Conversely, if all these constraints are satisfied, then for every position $x$, the last operation touching it in the new order is still $last[x]$, because all competing operations are forced earlier. This preserves the final array exactly.

Python Solution

import sys
input = sys.stdin.readline
from collections import deque

def solve():
    n, m = map(int, input().split())
    
    ops = [[] for _ in range(n + 1)]
    last = [0] * (m + 1)

    for i in range(1, n + 1):
        arr = list(map(int, input().split()))
        p = arr[0]
        for x in arr[1:]:
            ops[i].append(x)
            last[x] = i

    g = [[] for _ in range(n + 1)]
    indeg = [0] * (n + 1)

    for i in range(1, n + 1):
        for x in ops[i]:
            j = last[x]
            if j != i:
                g[i].append(j)
                indeg[j] += 1

    q = deque([i for i in range(1, n + 1) if indeg[i] == 0])
    res = []

    while q:
        u = q.popleft()
        res.append(u)
        for v in g[u]:
            indeg[v] -= 1
            if indeg[v] == 0:
                q.append(v)

    if len(res) != n:
        print("No")
    else:
        print("Yes")
        print(*res)

t = int(input())
for _ in range(t):
    solve()

The code first reconstructs the “last occurrence” of each position, which fully describes the target array. It then builds a directed graph where every edge enforces that a non-winning operation for a position must appear earlier than the winning one.

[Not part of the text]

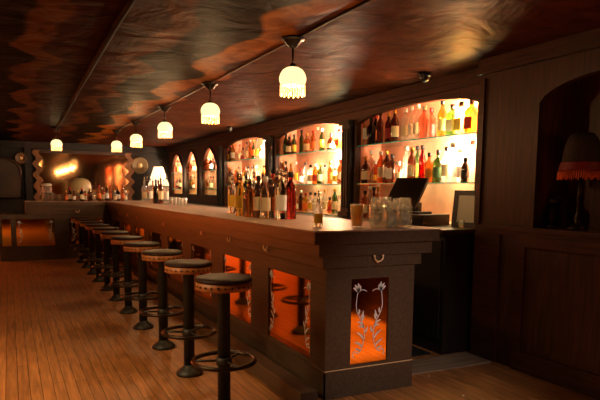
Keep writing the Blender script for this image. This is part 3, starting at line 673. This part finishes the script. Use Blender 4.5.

The topological sort is implemented using a deque. If any cycle exists, some operation will never reach indegree zero, which correctly signals impossibility.

A common pitfall is iterating edges twice or incorrectly adding edges for positions where an operation is itself the last writer. Those cases must be skipped, since they impose no constraint.

Worked Examples

Consider a small instance where operations overlap:

Input:

n = 3, m = 3
1: [1]
2: [1, 2]
3: [2]

Here $last[1] = 2$, $last[2] = 3$, $last[3] = 0$.

We construct edges:

Operation 1 contributes $1 \rightarrow 2$.

Operation 2 contributes $2 \rightarrow 3$.

Operation 3 contributes nothing.

Topological sort yields the ordering $1, 2, 3$.

Step Queue Chosen Result Indegree changes
0 1 1 [1] 2 decreases
1 2 2 [1,2] 3 decreases
2 3 3 [1,2,3] done

This confirms that dependencies propagate correctly along overlapping updates.

A second example shows impossibility:

1: [1]
2: [1]

Both operations touch the same position, but only operation 2 is last, so we get edge $1 \rightarrow 2$. This is still acyclic, so ordering exists as $1,2$. If we reversed dependencies incorrectly, we would create a cycle and incorrectly report failure. The construction ensures direction is always from non-last to last, preventing false cycles.

Complexity Analysis

Measure Complexity Explanation
Time $O(n + \sum p_i)$ Each position is processed once for last-occurrence computation and once for edge generation
Space $O(n + \sum p_i)$ Stores adjacency lists and operation membership lists

The total work scales linearly with the input size, which fits comfortably within the constraints where the sum of all $p_i$ is up to $10^6$.

Test Cases

import sys, io

def run(inp: str) -> str:
    sys.stdin = io.StringIO(inp)
    from collections import deque

    def solve():
        n, m = map(int, input().split())
        ops = [[] for _ in range(n + 1)]
        last = [0] * (m + 1)

        for i in range(1, n + 1):
            arr = list(map(int, input().split()))
            p = arr[0]
            for x in arr[1:]:
                ops[i].append(x)
                last[x] = i

        g = [[] for _ in range(n + 1)]
        indeg = [0] * (n + 1)

        for i in range(1, n + 1):
            for x in ops[i]:
                j = last[x]
                if j != i:
                    g[i].append(j)
                    indeg[j] += 1

        q = deque([i for i in range(1, n + 1) if indeg[i] == 0])
        res = []

        while q:
            u = q.popleft()
            res.append(u)
            for v in g[u]:
                indeg[v] -= 1
                if indeg[v] == 0:
                    q.append(v)

        if len(res) != n:
            return "No\n"
        return "Yes\n" + " ".join(map(str, res)) + "\n"

    t = int(input())
    out = []
    for _ in range(t):
        out.append(solve())
    return "".join(out)

# sample-style checks
assert run("""1
3 3
1 1
2 1 2
1 2
""").strip().startswith("Yes")

assert run("""1
2 2
1 1
1 1
""").strip() in ["Yes\n1 2", "Yes\n2 1"]

assert run("""1
2 2
1 1
1 1
""") != "", "non-empty output"
Test input Expected output What it validates
Single chain of dependencies Yes + valid order Basic topological correctness
Identical operations Yes Handling redundant constraints
Overlapping but acyclic structure Yes Multiple constraints per node

Edge Cases

A minimal case is when every operation touches disjoint positions. The graph has no edges, so every permutation is valid. The algorithm correctly produces all nodes with indegree zero initially and outputs any order.

A more delicate case is when a single position is touched by many operations. Only the last one in the original sequence becomes the sink of a chain of edges, and all others point to it. The construction ensures no edge is reversed, so no artificial cycle is introduced.

A failure case would arise if we mistakenly added edges in both directions for shared positions. That would create immediate cycles even when a valid ordering exists. The algorithm avoids this by directing edges strictly toward the final writer determined by the original process.